La sentenza della Cassazione in commento in questa sede, dunque, non si discosta dalla giurisprudenza consolidata in materia, inquadrando il fenomeno delle proroghe nel contesto delle libertà di matrice euro-unitaria. Il susseguirsi di una sequela tanto lunga di moratorie, a ben vedere, appare in contrasto con la logica del diritto dell’Unione, che si informa ai principi di trasparenza, imparzialità e pubblicità nel rilascio delle «autorizzazioni» (art. 12, direttiva Bolkestein); né sembra più possibile, dopo circa quattordici anni dalla prima proroga di cui all’art. 1, comma 18 del d.l. n. 194/2009, ancora giustificare un tale regime in nome della sua eminente «transitorietà» (Corte costituzionale, sent. 18 luglio 2011, n. 213).

Quanto sopra fa riflettere su quale possa essere la sorte di eventuali nuove proroghe che il legislatore dovesse disporre d’ora in poi. Nel momento in cui si scrive, infatti, sono in discussione al Senato alcuni emendamenti al decreto-legge 29 dicembre 2022, n. 198,recante «Disposizioni urgenti in materia di termini legislativi» (c.d. Milleproroghe), tesi, tra l’altro, a disporre un nuovo differimento delle gare per il rinnovo delle concessioni balneari fino al 31 dicembre 2024.
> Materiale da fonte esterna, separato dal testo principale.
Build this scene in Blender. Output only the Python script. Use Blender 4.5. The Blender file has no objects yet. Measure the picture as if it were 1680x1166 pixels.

Il destino di una simile disposizione, qualora dovesse essere approvata, non sembra poter essere diverso dalla sua disapplicazione. Sul punto vale la pena di richiamare il dictum dell’Adunanza Plenaria del Consiglio di Stato nelle sentenze gemelle nn. 17 e 18 del 9 novembre 2021, nelle quali si legge che eventuali proroghe legislative ulteriori rispetto a quella fino al 31 dicembre 2023 «dovranno naturalmente considerarsi in contrasto con il diritto dell’Unione e, pertanto, immediatamente non applicabili ad opera non solo del giudice, ma di qualsiasi organo amministrativo, doverosamente legittimato a considerare, da quel momento, tamquam non esset le concessioni in essere».